This galaxy was misclassified as a diffuse nebula in the RNGC and as a reflection nebula in the Sky Atlas 2000.0, probably because it is embedded in the Milky Way.
John Herschel discovered NGC 3882 = h3358 on 3 Apr 1834 and recorded "vF; lE; has two stars in it." His position is just off the north side of ESO 170-011. This galaxy is misclassified by the RNGC as a diffuse nebula in the RNGC and the Sky Atlas 2000.0 lists it as a reflection nebula! I'm not certain where the first misclassification occurred, although Sven Cederblad included it as a nebula.

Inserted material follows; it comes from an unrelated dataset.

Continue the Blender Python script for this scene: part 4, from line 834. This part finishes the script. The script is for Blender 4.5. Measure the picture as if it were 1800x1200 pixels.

600/800mm - 24" (4/10/08 - Magellan Observatory, Australia): NGC 3882 is buried in a rich Centaurus Milky Way star field only 5.3° from the Galactic planevery, a very unusual setting for a galaxy. At 200x, it appeared fairly bright, fairly large, elongated 2:1 NW-SE, 2'x1', weak concentration. A mag 12 star sits at the SSE edge and a mag 13.5 star is close off the SE end. A faint star barely off the NW end appears to be a very close double. In addition, 4 or 5 fainter stars are superimposed on the unconcentrated glow! Located 2.4' WSW of mag 8.8 HD 102323.